Hardwoods often have a nicer finish to them when they are made into lumber so there is a higher demand, while the supply is not as plentiful as softwood.

What Types of Wood Should You Use for Your Project?

 

Woodworking projects often call for both types of wood.

It is more common to use hardwoods for indoor projects such as furniture, trim-work, cabinetry and turnings. This is because the wood grain and figures create a more desirable look.

Softwoods are more often used to build outdoor furniture, utility projects or with projects where you plan to paint or stain the wood.

However, keep in mind that you can stain softwoods to achieve the desired look of a hardwood.

This makes the answer less cut and dry.

The best guideline to choosing the type of wood for your project is answered by a few questions:

Is this an indoor or outdoor project?

Most wood will degrade over time in the presence of water or sunlight. Moisture poses another threat to wood; it invites mold and wood-boring insects.

For projects that will be outdoors for any length of time, choose one of the more durable types of wood. These include western red cedar, cypress, white oak and redwood.

The natural oils or profiling compounds that these types of wood contain help resist rot and repel insects.

If you r project will is not used for food or contact with skin (such as a chair or bench) consider using a pressure-treated wood. These types of wood take paint well once the

infused chemicals dry. Pressure treating wood also helps defend against rotting.

Be careful when machining, sanding or cutting pressure-treated lumber by wearing a dust respirator. This will help keep you from inhaling the sawdust that contains the chemicals used to treat the wood.

Will the project be painted or receive a clear finish?

If you plan to paint or apply a finish to your project, choose wood that has a smooth texture without a heavy grain pattern.

You can better prepare the wood for this by sanding and finishing the wood smoothly so that the grain disappears.

If your project calls for a hardwood, choose one that takes paint well. Birch and aspen are both good choices. These types of wood tend to be less expensive than hardwoods with more attractive wood grain patterns.

Softwoods like pines, firs and white woods may produce a blotchy, uneven tone when they are finished with a stain. If you take your time to prepare the wood beforehand, this shouldn’t be a problem.
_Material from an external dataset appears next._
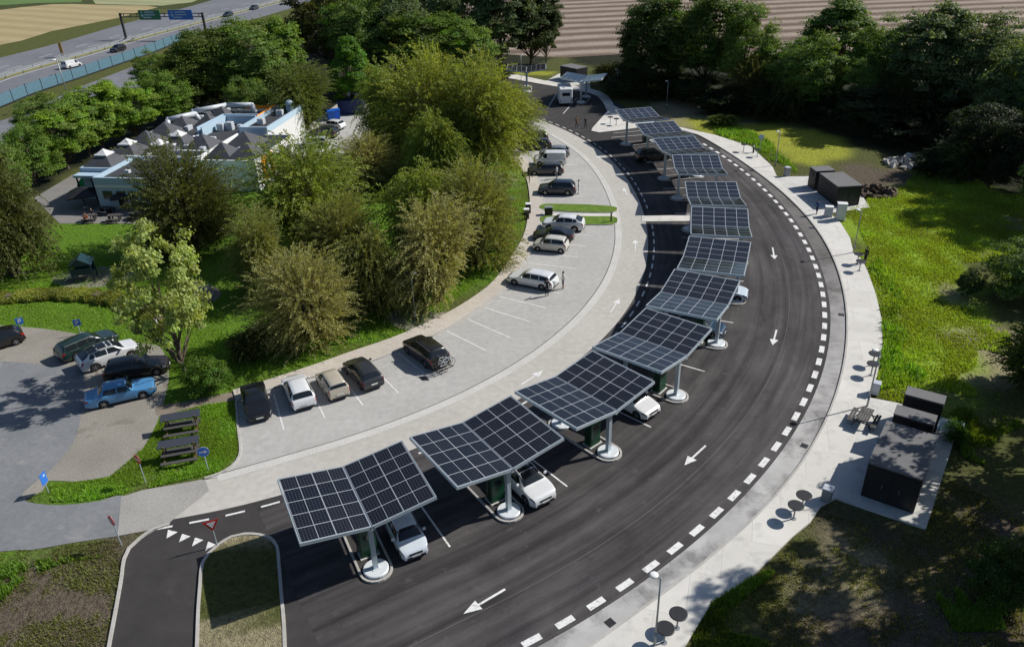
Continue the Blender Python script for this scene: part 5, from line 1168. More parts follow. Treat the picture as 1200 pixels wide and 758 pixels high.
# ================================================================ RESTAURANT
OX, OY, BR = -49.6, 89.8, math.atan2(-.156, .988)
rest = thing('restaurant', 'low white restaurant with grey pyramid roofs, ducts and orange panel', 'restaurant', (OX, OY, 0), BR)
def rp(name, mat, mb, parent=None, smooth=False): return mb.build(name, mat, parent or rest, smooth=smooth)
def block(x0, x1, y0, y1, h, wall='wall_white', par=.35, roofmat='roof_dark', parmat='white'):
    m = MB(); m.box(((x0+x1)/2, (y0+y1)/2, h/2), (x1-x0, y1-y0, h)); rp('wall', wall, m)
    m = MB(); m.box(((x0+x1)/2, (y0+y1)/2, h+.02), (x1-x0-.5, y1-y0-.5, .05)); rp('flat_roof', roofmat, m)
    m = MB(); w = .22
    for a, b, c, d in ((x0-.02, x1+.02, y0-.02, y0+w), (x0-.02, x1+.02, y1-w, y1+.02), (x0-.02, x0+w, y0+w, y1-w), (x1-w, x1+.02, y0+w, y1-w)): m.box(((a+b)/2, (c+d)/2, h+par/2-.1), (b-a, d-c, par+.2))
    rp('parapet', parmat, m)
def pyramid(cx, cy, s, z, h, cap=False):
    m = MB(); k = .34 if cap else .02; hh = h*(1-k)
    b = [(cx-s, cy-s, z), (cx+s, cy-s, z), (cx+s, cy+s, z), (cx-s, cy+s, z)]; q = [(cx-s*k, cy-s*k, z+hh), (cx+s*k, cy-s*k, z+hh), (cx+s*k, cy+s*k, z+hh), (cx-s*k, cy+s*k, z+hh)]
    m.add(b+q, [(0, 1, 5, 4), (1, 2, 6, 5), (2, 3, 7, 6), (3, 0, 4, 7), (4, 5, 6, 7), (3, 2, 1, 0)]); r = rp('pyramid_roof', 'slate', m)
    if cap:
        m = MB(); m.box((cx, cy, z+hh+.08), (2*s*k+.25, 2*s*k+.25, .16)); e = s*k; m.add([(cx-e, cy-e, z+hh+.161), (cx+e, cy-e, z+hh+.161), (cx+e, cy+e, z+hh+.161), (cx-e, cy+e, z+hh+.161), (cx, cy, z+hh+.75)], [(0, 1, 4), (1, 2, 4), (2, 3, 4), (3, 0, 4)]); m.build('skylight', 'white', r)
block(0, 9.2, 0, 8.4, 3.55, 'pale_blue_and_shade', .5, 'roof_dark', 'pale_blue_and_shade')  # front walls and fascia carry their bluish shade in the colour
block(-4.2, -.05, 3.7, 8.4, 3.7, 'pale_blue_and_shade', .3, 'slate', 'pale_blue_and_shade')
block(-4.2, 9.2, 8.45, 33.5, 3.8); block(9.25, 17, 7.8, 20, 3.6, 'wall_white'); block(9.25, 13.4, 20.05, 33.0, 4.3, 'wall_white', .6, 'roof_dark', 'pale_blue_and_shade')
for cx, cy, s, cap in ((-2.1, 6.1, 2.15, True), (-1.9, 10.9, 2.2, True), (2.7, 10.8, 2.1, True), (2.9, 15.2, 2.1, True), (-1.9, 15.4, 2.2, False), (-1.8, 20.0, 2.2, False), (-1.8, 24.5, 2.2, False), (-1.6, 29, 2.2, False), (2.2, 24.8, 1.9, False), (2.2, 29.2, 1.9, False), (12.2, 15.6, 2.3, False), (15.0, 10.4, 2.1, False), (11.6, 10.4, 1.9, False), (6.9, 14.2, 2.0, False)):
    pyramid(cx, cy, s, 3.85, 1.75, cap)
# raised pale blue roof screen around the plant court
m = MB()
for a, b in (((3.7, 18.8), (3.9, 26.4)), ((3.9, 26.4), (9.2, 26.4)), ((4.4, 18.8), (4.6, 25.6)), ((4.6, 25.6), (9.2, 25.6))):
    a, b = Vector((*a, 0)), Vector((*b, 0)); d = b-a; c = (a+b)/2; m.box((c.x, c.y, 4.5), (d.length+.2, .18, 1.3), math.atan2(d.y, d.x))
rp('roof_screen', 'pale_blue_and_shade', m)
m = MB(); m.box((5.9, 10.9, 4.0), (7.0, .35, .5)); m.box((3.0, 13.2, 4.1), (.4, 9.0, .5), R(-12)); rp('roof_rail', 'white', m)
for pts, r_ in (([(-1.2, 27, 3.8), (-1.2, 27, 5.3), (2.4, 30.6, 5.4), (6.4, 30.8, 5.4), (6.8, 30.8, 3.8)], .38), ([(-3.2, 22.6, 3.8), (-3.0, 23, 5.1), (-.4, 26.0, 5.2), (0.0, 26.4, 3.9)], .38)):
    m = MB()
    for a, b in zip(pts, pts[1:]): m.tube(a, b, r_, n=12)
    for p in pts[1:-1]: m.lathe([(.02, -r_), (r_*.75, -r_*.66), (r_, 0), (r_*.75, r_*.66), (.02, r_)], p, 12)
    rp('duct', 'light_grey', m, smooth=True)
for x, y, s in ((5.5, 22.0, (1.0, .8, 1.0)), (6.6, 22.6, (1.0, .9, 1.1)), (1.2, 31.2, (2.0, 1.5, 1.2)), (3.4, 6.2, (.8, .6, .6)), (6.0, 6.6, (.9, .7, .5)), (7.0, 2.0, (.6, .5, .5)), (3.0, 2.6, (.6, .6, .4)), (-3.0, 31.5, (.8, .8, .7)), (10.8, 24, (.9, .9, .8)), (11.5, 29, (1.0, .8, .8)), (0.2, 13.2, (.7, .9, .6)), (5.2, 13.0, (.9, .6, .5)), (6.4, 17.0, (1.6, .5, .5)), (4.8, 16.6, (.5, .5, .8)), (0.2, 18.0, (.9, .9, .5)), (0.4, 22.2, (.6, 1.4, .6)), (-0.1, 27.0, (.8, .5, .9)), (7.6, 23.5, (.6, .6, .5)), (8.2, 11.5, (.7, .7, .7)), (12.8, 12.9, (.9, .5, .5)), (14.9, 13.2, (.6, .6, .6)), (10.4, 18.4, (1.2, .7, .6))):
    m = MB(); m.cbox((x, y, 3.85 if x < 9.2 else (4.35 if y > 20 else 3.65)), s, .05); rp('roof_unit', 'light_grey', m)
m = MB(); m.tube((12.2, 31.2, 0), (12.2, 31.2, 5.3), .55, n=18); m.lathe([(.65, 0), (.65, .4), (.4, .7), (.1, .8)], (12.2, 31.2, 5.3), 18); rp('flue', 'pale_blue_and_shade', m, smooth=True)
# orange panels with a dark ring emblem
m = MB(); m.box((17.04, 11.2, 2.3), (.10, 3.4, 2.9)); og = rp('orange_panel', 'orange', m)
m = MB()
for i in range(14): a, b = 2*PI*i/14, 2*PI*(i+1)/14; m.tube((17.13, 11.2+.85*math.cos(a), 2.3+.85*math.sin(a)), (17.13, 11.2+.85*math.cos(b), 2.3+.85*math.sin(b)), .16, n=6)
m.build('emblem', 'dark_grey', og); m = MB(); m.lathe([(.5, 0), (.5, .02)], (0, 0, 0), 14); m.v = [(17.12+z, 11.2+x, 2.3+y) for x, y, z in m.v]; m.build('emblem_field', 'light_grey', og)
m = MB(); m.box((6.5, 33.56, 3.2), (5.4, .12, 3.0)); rp('orange_panel', 'orange', m); m = MB(); m.box((9.26, 29.5, 4.25), (.1, 7.0, 1.6)); rp('orange_panel', 'orange', m)
m = MB(); m.box((17.03, 16.2, 2.2), (.08, 5.0, 1.6)); rp('window', 'win_glass', m)
for x0 in (2.6, 4.1): m = MB(); m.box((x0+.6, -.03, 1.25), (1.15, .06, 2.3)); d_ = rp('door', 'win_glass', m); m = MB(); m.box((x0+1.05, -.08, 1.2), (.05, .05, .4)); m.build('handle', 'steel', d_)
for x0, w_ in ((.8, 1.2), (6.2, 2.6)): m = MB(); m.box((x0+w_/2, -.03, 1.9), (w_, .06, 1.0)); rp('window', 'win_glass', m)
m = MB(); m.box((4.6, -.02, 3.0), (9.2, .05, .28)); rp('fascia_strip', 'white', m)
for x in (-4.0, -2.0): m = MB(); m.box((x, 2.4, 1.6), (.15, .15, 3.2)); rp('canopy_post', 'dark_grey', m)
m = MB(); m.box((-2.1, 2.9, 3.35), (4.3, 1.5, .3)); rp('canopy', 'pale_blue_and_shade', m)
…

Also, you can always sand any imperfections out and re-stain the wood if you are not satisfied with the end result.

These types of wood, however, they make excellent choices for projects that require painting.

What thickness and proportions of lumber does your project require?
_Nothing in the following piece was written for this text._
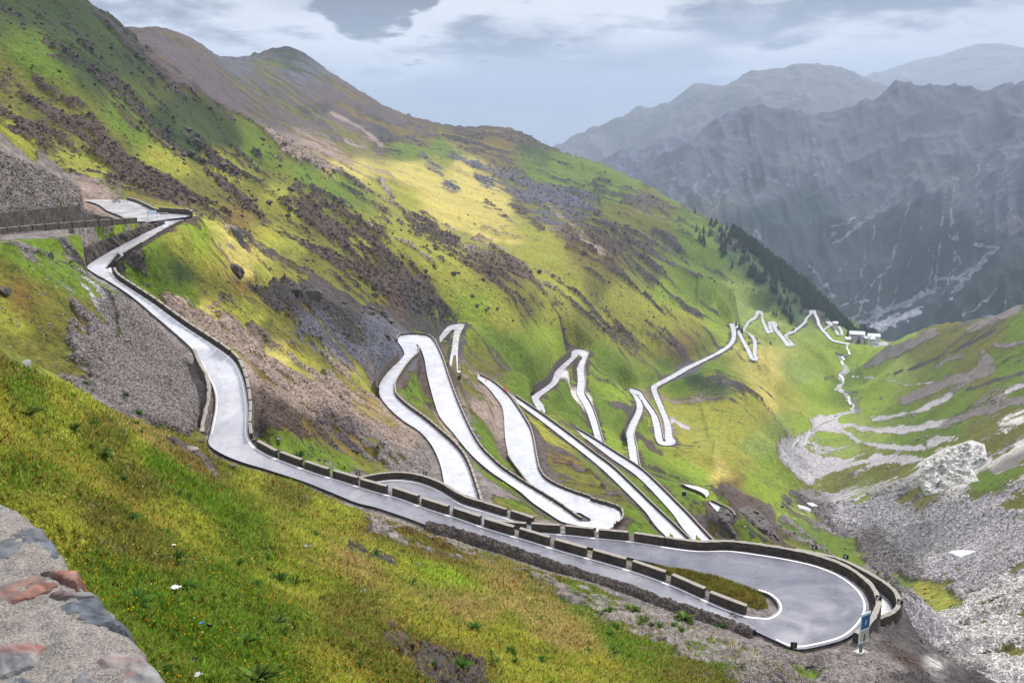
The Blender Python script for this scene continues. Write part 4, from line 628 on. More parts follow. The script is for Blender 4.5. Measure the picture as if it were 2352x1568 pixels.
def run(k, side, i0, i1, L, gap, group, label, off=.38, h=.85, th=.45, rev=False, rails=False, ordinal=None, skip_end=0):
    P, O, q = edge(k, side, i0, i1, .25); tot = q[-1]; pitch = L+gap; n = int((tot+gap)/pitch); out = []
    for i in range(n):
        s0 = i*pitch if not rev else tot-i*pitch-L; mid = s0+L/2; c = np.array([np.interp(mid, q, (P+O*off)[:, j]) for j in range(3)]); p0 = np.array([np.interp(s0, q, (P+O*off)[:, j]) for j in range(3)]); p1 = np.array([np.interp(s0+L, q, (P+O*off)[:, j]) for j in range(3)])
        d = p1-p0; o = link('guard_block', block_mesh(L, h, th)); o.location = c; o.rotation_euler = (0, -math.atan2(d[2], math.hypot(d[0], d[1])), math.atan2(d[1], d[0])); NBLK[0] += 1
        tag(o, ordinal % ORD[n-1-i if not rev else i] if ordinal else label, 'guard block', group); out.append((p0, p1))
    if rails:
        for (a0, a1), (b0, b1) in zip(out[:-1], out[1:]):
            ends = sorted(((np.linalg.norm(x-y), tuple(x), tuple(y)) for x in (a0, a1) for y in (b0, b1)))[0]; x, y = np.array(ends[1]), np.array(ends[2]); r = link('guard_rail', tube([x+[0, 0, .55], y+[0, 0, .55]], .035, M_RAIL)); tag(r, None, None); 
            r2 = tube([x+[0, 0, .25], y+[0, 0, .25]], .035, M_RAIL); p2 = link('lower_rail', r2, r); RAILS.append(r)
    return out
RAILS = []
def tube_np(pts_, rad, sides=6):
    pts_ = [Vector(p) for p in pts_]; Vv = []; Fv = []
    for i, p in enumerate(pts_):
        d = (pts_[min(i+1, len(pts_)-1)]-pts_[max(i-1, 0)]).normalized(); a = d.orthogonal().normalized(); b = d.cross(a); r = rad[i] if isinstance(rad, (list, tuple)) else rad
        for s in range(sides): t = 2*PI*s/sides; Vv.append(p+a*math.cos(t)*r+b*math.sin(t)*r)
    for i in range(len(pts_)-1):
        for s in range(sides): Fv.append([i*sides+s, i*sides+(s+1) % sides, (i+1)*sides+(s+1) % sides, (i+1)*sides+s])
    return Vv, Fv
def tube(pts_, rad, mat, sides=6):
    bm = bmesh.new(); Vv, Fv = tube_np(pts_, rad, sides); vs = [bm.verts.new(v) for v in Vv]; [bm.faces.new([vs[i] for i in f]) for f in Fv]
    bm.faces.new([vs[i] for i in range(sides)][::-1]); bm.faces.new([vs[len(vs)-sides+i] for i in range(sides)])
    me = bpy.data.meshes.new('tube'); bm.to_mesh(me); bm.free(); me.materials.append(mat); return me
def box(sx, sy, sz, c=(0, 0, 0), mat=None, bev=0.0, jit=0.0):
    bm = bmesh.new(); bmesh.ops.create_cube(bm, size=1.0)
    for v in bm.verts: v.co = Vector((v.co.x*sx+c[0]+random.uniform(-jit, jit), v.co.y*sy+c[1]+random.uniform(-jit, jit), v.co.z*sz+c[2]+random.uniform(-jit, jit)))
    if bev: bmesh.ops.bevel(bm, geom=bm.edges[:], offset=bev, segments=1, affect='EDGES')
    me = bpy.data.meshes.new('box'); bm.to_mesh(me); bm.free()
    if mat: me.materials.append(mat)
    return me
M_RAIL = plain('rail_paint', (.30, .36, .28), .5, .4)
M_GREY = plain('galvanised_steel', (.25, .26, .27), .45, .5, .6)
M_BLACK = plain('black_sheet', (.012, .012, .014), .4, .4)
M_WHITE = plain('white_sheet', (.75, .76, .78), .5, .4)
# near road, islands and outer parapets
LB = 3.9
iH = len(ROADS['near'])
run('near', 1, 21, 39, LB, .75, 'long stone guard blocks between the near road and the drop', '', rev=True, rails=True, ordinal='mossy stone guard block, %s from the grass island end of the near road row', off=.42, h=.95, th=.55)
for i, r in enumerate(RAILS): tag(r, 'thin double steel rail closing the %s gap between near road guard blocks from the island' % ORD[min(i, 15)], 'guard rail', 'steel rails between the near guard blocks')
NR1 = len(RAILS)
run('near', 1, 7, 21, 2.5, .28, 'short guard blocks along the upper near road', 'short stone guard block in the curved row above the near road slope', rev=False, off=.36, h=.9)
run('near', 1, 1, 7, 4.2, .4, 'weathered guard blocks below the car park corner', 'weathered guard block in the sloping row below the car park corner', off=.3, h=.5)
wall('near', 1, 1, 8, 'retaining_wall', 'rubble retaining wall carrying the road below the car park corner', 'retaining wall', off=.1, th=.6, lo=-4.2, hi=-.02, mat=M_RUB, cap=M_RUB, batter=.15, jit=.12)
wall('near', 1, 13, 21, 'retaining_wall', 'pale stone retaining wall under the outer edge of the near road bend', 'retaining wall', off=.05, th=.7, lo=-5.5, hi=-.02, mat=M_PALE, cap=M_PALE, batter=.3, jit=.12)
wall('near', 0, 1, 6, 'retaining_wall', 'dark rubble retaining wall cut into the uphill side below the car park', 'retaining wall', off=.2, th=.8, lo=-.4, hi=(.5, 3.4), mat=M_RUB, cap=M_RUB, jit=.3)
wall('near', 0, 14, 21, 'retaining_wall', 'stepped stone retaining wall beside the gravel slope left of the near road', 'retaining wall', off=.5, th=.5, lo=-.4, hi=1.9, mat=M_PALE, cap=M_CAP, jit=.12)
wall('upper', 0, 1, 3, 'retaining_wall', 'tall dark rubble wall along the uphill side of the car park access road', 'retaining wall', off=.4, th=.7, lo=-.4, hi=(3.0, 3.6), mat=M_RUB, cap=M_RUB, jit=.2)
wall('upper', 0, 3, 4, 'retaining_wall', 'lower tapering rubble wall before the car park on the access road', 'retaining wall', off=.5, th=.7, lo=-.4, hi=(2.4, .4), mat=M_RUB, cap=M_RUB, jit=.2)
wall('upper', 1, 0, 2, 'retaining_wall', 'tall pale masonry wall supporting the access road at the picture edge', 'retaining wall', off=.05, th=.7, lo=-7, hi=-.02, mat=M_PALE, cap=M_PALE, batter=.12, jit=.1)
run('upper', 1, 0, 5, 4.0, .35, 'guard blocks along the car park access road', 'weathered guard block in the row edging the car park access road', off=.36, h=.95)
wall('parking', 1, 0, 3, 'parapet_wall', 'low grey parapet along the far edge of the car park', 'parapet wall', off=.1, th=.5, lo=-.5, hi=.8, jit=.05)
wall('parking', 1, 3, 5, 'parapet_wall', 'dark stone parapet closing the corner of the car park', 'parapet wall', off=.1, th=.5, lo=-.5, hi=1.3, jit=.05)
# first hairpin: long curved parapet, then separate blocks, V-shaped start
wall('near', 0, 43, 55, 'parapet_wall', 'long curved stone parapet around the outside of the nearest hairpin', 'parapet wall', off=.55, th=.55, lo=-3.5, hi=.85, step=.4, batter=.05, jit=.05)
run('near', 0, 55, 61, 3.9, .75, 'guard blocks of the returning hairpin lane', '', off=.45, h=1.0, th=.55, rev=False, rails=True, ordinal='mossy stone guard block, %s along the returning lane counted from where the lanes fork')
for i, r in enumerate(RAILS[NR1:]): tag(r, 'double steel rail closing the %s gap along the returning hairpin lane' % ORD[i], 'guard rail', 'steel rails on the returning lane')
NR2 = len(RAILS)
wall('second', 0, 0, 7, 'parapet_wall', 'curved stone parapet around the hidden second hairpin behind the guard blocks', 'parapet wall', off=.3, th=.5, lo=-3, hi=.95, step=.5, jit=.05)
run('second', 0, 7, 9, 3.9, .75, 'guard blocks beyond the second hairpin parapet', '', off=.5, h=.95, th=.5, rails=True, ordinal='stone guard block, %s in the pair beyond the second hairpin parapet')
for i, r in enumerate(RAILS[NR2:]): tag(r, 'short steel rail between the two blocks past the second hairpin', 'guard rail')
wall('second', 0, 11, 21, 'parapet_wall', 'outer stone parapet of the lower hairpin tucked under the nearest one', 'parapet wall', off=.3, th=.55, lo=-5, hi=1.25, step=.4, batter=.12, jit=.06)
# switchbacks beyond
run('bend_a', 1, 0, 15, 3.1, .35, 'guard blocks along the first rising white lane', 'low stone guard block in the row along the leftmost white lane', off=.3, h=.85)
wall('bend_a', 1, 8, 15, 'retaining_wall', 'pale retaining wall under the left lane near its top hairpin', 'retaining wall', off=.05, th=.5, lo=-3.6, hi=-.05, mat=M_PALE, cap=M_PALE, step=1, jit=.1)
wall('bend_a', 0, 8, 13, 'retaining_wall', 'dark stone wall on the uphill side of the leftmost white lane', 'retaining wall', off=.3, th=.6, lo=-.5, hi=2.6, mat=M_RUB, cap=M_RUB, step=1, jit=.15)
run('bend_a', 0, 16, 35, 3.3, .35, 'guard blocks down the widest white lane', 'low stone guard block edging the widest white lane', off=.3, h=.85)
run('bend_a', 1, 38, 44, 2.6, .3, 'guard blocks around the middle hairpin', 'pale topped guard block around the hairpin with the small centre island', off=.35, h=1.0)
wall('bend_a', 1, 37, 43, 'retaining_wall', 'curved masonry wall holding up the hairpin with the small island', 'retaining wall', off=.1, th=.6, lo=-6, hi=-.03, mat=M_RUB, cap=M_RUB, step=.7, batter=.1, jit=.1)
run('bend_a', 1, 44, 58, 3.3, .35, 'guard blocks along the curving middle lane', 'low stone guard block on the outer edge of the curving middle lane', off=.3, h=.85)
wall('bend_a', 0, 44, 50, 'retaining_wall', 'thin stone wall along the inner edge of the curving middle lane', 'retaining wall', off=.2, th=.4, lo=-.5, hi=.7, step=1)
wall('bend_d', 1, 1, 9, 'parapet_wall', 'dark straight parapet beside the narrow diagonal lane', 'parapet wall', off=.2, th=.5, lo=-.6, hi=1.0, step=1.2)
wall('bend_e', 1, 0, 7, 'parapet_wall', 'dark notched parapet beside the bright diagonal lane', 'parapet wall', off=.2, th=.5, lo=-.6, hi=1.0, step=1.2)
wall('bend_f', 0, 4, 9, 'retaining_wall', 'grey uphill wall beside the lane climbing to the peaked hairpin', 'retaining wall', off=.5, th=.8, lo=-.5, hi=5.5, mat=M_RUB, cap=M_RUB, step=2, jit=.3)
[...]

Nearly all the board lumber you will find in a home center or lumberyard is milled to ¾-inch thickness.

There could be a small amount of ‘craft’ woods in ¼-inch thickness made of oak or poplar as well as laminated blanks that go up to 3 inches thick.

The lengths of these ‘craft’ woods are often limited to about 3 feet.

If your project requires large panels for use in tables and entertainment centers you have two choices.

The first is to use a jointer and clamps to glue your own wide panels from narrower boards.

The second is to check with your local home store or lumberyard to see if they sell pre-glued panes. They may even be able to order a panel to the dimensions you need.

What Kind Of Finish Should You Use?

 

What types of wood fit your budget?

Lumber can be quite expensive, especially if you buy it completely surfaced.

If the price of your first choice is too far out of your budget, opt for a less expensive type of wood and stain it to match the desired effect.

 

Conclusion

In the end, the type of wood you choose could have a rather large effect on the finished project. However, for beginning woodworkers, it may make sense to start with projects that use less expensive types of wood.

Once you master your woodworking skills, you can start working with the more expensive woods.